[begin DATASET CONTENT]
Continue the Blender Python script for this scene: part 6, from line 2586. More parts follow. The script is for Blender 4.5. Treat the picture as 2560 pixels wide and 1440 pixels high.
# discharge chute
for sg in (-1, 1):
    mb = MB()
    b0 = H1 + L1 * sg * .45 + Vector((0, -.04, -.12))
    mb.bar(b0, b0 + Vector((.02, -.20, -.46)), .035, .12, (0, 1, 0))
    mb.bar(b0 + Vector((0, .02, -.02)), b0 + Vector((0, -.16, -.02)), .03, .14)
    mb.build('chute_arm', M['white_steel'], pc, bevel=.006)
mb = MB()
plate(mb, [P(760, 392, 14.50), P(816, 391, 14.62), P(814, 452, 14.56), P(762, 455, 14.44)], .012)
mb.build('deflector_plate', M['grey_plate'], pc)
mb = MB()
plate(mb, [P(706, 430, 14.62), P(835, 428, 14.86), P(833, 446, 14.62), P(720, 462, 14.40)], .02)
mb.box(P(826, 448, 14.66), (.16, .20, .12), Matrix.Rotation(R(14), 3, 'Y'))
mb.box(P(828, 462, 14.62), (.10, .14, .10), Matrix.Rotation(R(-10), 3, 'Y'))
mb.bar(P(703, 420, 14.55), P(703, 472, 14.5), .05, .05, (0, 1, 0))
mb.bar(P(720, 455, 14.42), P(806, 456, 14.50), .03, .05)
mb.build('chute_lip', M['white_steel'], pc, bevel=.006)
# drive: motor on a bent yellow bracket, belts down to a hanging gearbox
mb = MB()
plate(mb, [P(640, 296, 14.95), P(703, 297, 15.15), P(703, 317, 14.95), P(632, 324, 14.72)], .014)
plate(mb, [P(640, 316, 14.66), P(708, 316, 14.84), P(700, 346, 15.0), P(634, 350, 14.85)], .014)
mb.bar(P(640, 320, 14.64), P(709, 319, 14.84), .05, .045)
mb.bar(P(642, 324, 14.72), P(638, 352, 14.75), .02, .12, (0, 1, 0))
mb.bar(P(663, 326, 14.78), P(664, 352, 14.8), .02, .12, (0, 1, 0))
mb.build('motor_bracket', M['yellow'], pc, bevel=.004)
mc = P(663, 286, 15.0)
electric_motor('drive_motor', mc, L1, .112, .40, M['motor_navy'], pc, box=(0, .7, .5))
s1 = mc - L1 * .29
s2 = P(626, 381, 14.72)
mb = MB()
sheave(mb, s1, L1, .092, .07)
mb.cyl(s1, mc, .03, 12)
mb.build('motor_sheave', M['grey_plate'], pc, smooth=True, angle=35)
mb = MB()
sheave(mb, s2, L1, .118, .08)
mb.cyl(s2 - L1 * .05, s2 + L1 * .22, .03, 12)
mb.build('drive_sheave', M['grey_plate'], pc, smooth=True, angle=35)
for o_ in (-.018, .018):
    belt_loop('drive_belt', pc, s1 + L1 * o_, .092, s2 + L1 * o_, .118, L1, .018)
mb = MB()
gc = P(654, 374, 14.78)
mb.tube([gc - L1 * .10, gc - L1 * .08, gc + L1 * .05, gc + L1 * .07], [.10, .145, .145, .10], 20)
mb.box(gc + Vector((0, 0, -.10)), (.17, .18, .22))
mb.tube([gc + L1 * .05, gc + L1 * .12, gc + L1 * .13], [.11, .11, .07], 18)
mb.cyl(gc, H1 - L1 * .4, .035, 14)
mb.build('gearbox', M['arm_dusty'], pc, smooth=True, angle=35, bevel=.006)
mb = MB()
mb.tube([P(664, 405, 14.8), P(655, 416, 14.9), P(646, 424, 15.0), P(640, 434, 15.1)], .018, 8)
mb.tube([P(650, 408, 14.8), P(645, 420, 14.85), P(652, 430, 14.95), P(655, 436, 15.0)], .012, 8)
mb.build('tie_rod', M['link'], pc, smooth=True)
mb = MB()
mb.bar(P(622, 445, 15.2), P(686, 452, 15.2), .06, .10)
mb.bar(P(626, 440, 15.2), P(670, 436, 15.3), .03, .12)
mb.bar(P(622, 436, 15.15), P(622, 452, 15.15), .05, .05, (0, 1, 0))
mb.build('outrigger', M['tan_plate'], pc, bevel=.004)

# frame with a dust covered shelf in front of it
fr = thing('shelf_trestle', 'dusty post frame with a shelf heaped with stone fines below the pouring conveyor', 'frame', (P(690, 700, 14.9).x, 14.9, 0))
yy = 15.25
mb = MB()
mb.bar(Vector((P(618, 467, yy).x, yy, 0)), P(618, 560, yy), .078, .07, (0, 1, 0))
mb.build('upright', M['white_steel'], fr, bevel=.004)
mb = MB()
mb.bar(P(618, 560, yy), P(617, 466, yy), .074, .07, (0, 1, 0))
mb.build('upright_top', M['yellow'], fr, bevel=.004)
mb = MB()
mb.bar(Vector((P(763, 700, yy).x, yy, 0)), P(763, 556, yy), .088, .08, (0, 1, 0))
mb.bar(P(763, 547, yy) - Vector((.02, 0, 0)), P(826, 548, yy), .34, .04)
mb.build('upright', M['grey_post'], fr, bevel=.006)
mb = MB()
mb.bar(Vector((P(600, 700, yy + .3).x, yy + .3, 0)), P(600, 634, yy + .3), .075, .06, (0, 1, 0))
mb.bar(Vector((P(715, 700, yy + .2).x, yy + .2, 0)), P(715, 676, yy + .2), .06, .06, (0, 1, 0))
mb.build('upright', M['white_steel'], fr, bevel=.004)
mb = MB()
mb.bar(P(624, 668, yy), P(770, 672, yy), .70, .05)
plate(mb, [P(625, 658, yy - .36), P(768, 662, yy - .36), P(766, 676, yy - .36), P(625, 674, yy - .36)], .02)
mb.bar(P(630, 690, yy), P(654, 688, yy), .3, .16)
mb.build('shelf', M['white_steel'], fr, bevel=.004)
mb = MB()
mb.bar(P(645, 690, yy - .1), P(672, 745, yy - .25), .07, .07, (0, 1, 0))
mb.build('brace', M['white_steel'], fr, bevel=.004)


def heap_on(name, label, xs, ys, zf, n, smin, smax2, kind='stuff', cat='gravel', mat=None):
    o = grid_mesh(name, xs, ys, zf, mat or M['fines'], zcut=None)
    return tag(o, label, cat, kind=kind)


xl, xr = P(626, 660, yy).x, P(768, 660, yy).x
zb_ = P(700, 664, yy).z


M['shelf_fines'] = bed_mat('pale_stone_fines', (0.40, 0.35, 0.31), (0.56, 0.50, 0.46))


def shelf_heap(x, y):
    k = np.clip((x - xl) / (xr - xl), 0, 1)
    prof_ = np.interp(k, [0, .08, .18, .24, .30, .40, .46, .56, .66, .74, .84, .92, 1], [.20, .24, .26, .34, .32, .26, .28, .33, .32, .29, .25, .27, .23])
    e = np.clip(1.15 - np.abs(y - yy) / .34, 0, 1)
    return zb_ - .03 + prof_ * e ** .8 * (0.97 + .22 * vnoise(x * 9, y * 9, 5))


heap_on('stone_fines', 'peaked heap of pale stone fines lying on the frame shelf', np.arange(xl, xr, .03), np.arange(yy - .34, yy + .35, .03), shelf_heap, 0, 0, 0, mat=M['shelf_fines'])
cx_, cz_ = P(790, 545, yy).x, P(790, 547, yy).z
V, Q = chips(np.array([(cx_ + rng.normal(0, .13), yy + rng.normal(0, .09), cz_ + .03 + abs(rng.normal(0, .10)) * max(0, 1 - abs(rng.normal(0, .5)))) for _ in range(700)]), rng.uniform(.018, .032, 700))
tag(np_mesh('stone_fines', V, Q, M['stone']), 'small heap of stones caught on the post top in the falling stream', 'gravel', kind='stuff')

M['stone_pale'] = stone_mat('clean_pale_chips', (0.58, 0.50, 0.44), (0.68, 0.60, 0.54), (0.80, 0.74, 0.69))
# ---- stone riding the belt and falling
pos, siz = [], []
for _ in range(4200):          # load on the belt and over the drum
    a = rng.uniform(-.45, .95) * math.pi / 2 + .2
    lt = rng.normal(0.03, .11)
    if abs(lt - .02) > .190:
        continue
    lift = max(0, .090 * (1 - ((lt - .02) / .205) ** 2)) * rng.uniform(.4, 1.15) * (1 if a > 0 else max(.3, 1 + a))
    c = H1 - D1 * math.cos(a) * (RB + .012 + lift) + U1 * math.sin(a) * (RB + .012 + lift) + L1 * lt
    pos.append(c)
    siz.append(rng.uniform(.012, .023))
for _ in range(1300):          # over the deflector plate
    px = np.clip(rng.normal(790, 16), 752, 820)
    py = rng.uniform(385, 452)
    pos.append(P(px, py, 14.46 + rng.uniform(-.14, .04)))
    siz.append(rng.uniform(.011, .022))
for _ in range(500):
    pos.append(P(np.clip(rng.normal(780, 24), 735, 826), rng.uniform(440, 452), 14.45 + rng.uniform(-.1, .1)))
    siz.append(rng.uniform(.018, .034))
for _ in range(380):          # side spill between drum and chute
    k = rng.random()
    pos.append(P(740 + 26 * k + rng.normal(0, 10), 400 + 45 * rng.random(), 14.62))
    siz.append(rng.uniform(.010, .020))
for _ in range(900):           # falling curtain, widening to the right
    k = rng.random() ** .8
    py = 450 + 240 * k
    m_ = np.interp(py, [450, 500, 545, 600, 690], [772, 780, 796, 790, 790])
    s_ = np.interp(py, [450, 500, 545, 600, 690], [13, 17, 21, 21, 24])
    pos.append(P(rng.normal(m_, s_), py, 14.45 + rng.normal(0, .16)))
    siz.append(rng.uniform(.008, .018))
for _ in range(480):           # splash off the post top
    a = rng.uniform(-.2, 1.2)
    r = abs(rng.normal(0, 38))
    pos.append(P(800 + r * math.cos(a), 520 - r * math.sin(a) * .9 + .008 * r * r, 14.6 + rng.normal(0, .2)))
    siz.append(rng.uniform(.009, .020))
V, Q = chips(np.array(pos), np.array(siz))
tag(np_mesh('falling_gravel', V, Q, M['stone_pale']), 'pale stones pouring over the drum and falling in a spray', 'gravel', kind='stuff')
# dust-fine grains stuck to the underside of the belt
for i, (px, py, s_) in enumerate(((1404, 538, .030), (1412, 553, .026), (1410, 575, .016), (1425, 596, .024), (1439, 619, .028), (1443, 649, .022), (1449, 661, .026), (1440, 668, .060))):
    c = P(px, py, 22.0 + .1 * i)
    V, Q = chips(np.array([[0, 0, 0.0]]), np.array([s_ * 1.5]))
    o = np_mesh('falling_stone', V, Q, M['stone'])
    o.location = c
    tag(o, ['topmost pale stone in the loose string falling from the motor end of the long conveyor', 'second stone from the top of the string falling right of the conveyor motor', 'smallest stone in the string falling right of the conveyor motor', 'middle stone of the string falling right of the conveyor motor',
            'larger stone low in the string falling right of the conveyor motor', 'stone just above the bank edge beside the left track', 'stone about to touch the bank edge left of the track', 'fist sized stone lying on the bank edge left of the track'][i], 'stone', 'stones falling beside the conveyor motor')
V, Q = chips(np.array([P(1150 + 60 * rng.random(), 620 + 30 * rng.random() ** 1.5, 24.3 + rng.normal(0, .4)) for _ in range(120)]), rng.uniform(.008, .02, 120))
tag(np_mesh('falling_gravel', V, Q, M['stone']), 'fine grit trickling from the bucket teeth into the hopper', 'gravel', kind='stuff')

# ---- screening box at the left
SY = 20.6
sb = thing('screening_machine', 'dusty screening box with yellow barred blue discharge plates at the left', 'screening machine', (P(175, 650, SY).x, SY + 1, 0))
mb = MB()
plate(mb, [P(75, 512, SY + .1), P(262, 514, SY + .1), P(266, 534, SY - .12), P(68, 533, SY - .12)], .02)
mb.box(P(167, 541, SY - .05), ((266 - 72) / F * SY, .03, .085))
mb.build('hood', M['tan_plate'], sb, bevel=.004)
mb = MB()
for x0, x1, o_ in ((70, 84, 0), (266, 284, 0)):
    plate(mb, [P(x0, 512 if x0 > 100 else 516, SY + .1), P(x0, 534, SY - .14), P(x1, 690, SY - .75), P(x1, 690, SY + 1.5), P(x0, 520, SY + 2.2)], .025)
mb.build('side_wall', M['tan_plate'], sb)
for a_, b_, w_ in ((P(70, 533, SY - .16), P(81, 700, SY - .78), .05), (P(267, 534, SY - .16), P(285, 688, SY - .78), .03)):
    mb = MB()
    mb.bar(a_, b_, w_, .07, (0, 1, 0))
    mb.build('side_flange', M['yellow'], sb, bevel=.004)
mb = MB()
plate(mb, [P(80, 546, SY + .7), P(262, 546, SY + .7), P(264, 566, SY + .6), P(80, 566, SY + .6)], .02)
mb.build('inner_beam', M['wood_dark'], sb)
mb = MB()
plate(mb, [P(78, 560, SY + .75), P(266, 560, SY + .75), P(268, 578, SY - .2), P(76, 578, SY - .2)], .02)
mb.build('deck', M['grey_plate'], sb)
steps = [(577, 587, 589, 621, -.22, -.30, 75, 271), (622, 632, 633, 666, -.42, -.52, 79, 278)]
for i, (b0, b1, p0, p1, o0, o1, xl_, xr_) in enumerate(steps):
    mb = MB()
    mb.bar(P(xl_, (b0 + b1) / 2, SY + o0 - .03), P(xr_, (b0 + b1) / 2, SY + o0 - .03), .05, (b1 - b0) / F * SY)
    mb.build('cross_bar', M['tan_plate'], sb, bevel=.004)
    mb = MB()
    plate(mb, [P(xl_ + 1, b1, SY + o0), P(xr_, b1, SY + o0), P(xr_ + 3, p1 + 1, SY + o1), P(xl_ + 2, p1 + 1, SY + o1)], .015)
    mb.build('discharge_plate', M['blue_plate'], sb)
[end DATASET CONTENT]
▸ **GIVEN TASK**:
Search the listing for the word "from". Copy every line in which it occurs.

▸ **WRITTEN ANSWER**:
Continue the Blender Python script for this scene: part 6, from line 2586. More parts follow. The script is for Blender 4.5. Treat the picture as 2560 pixels wide and 1440 pixels high.
    tag(o, ['topmost pale stone in the loose string falling from the motor end of the long conveyor', 'second stone from the top of the string falling right of the conveyor motor', 'smallest stone in the string falling right of the conveyor motor', 'middle stone of the string falling right of the conveyor motor',
tag(np_mesh('falling_gravel', V, Q, M['stone']), 'fine grit trickling from the bucket teeth into the hopper', 'gravel', kind='stuff')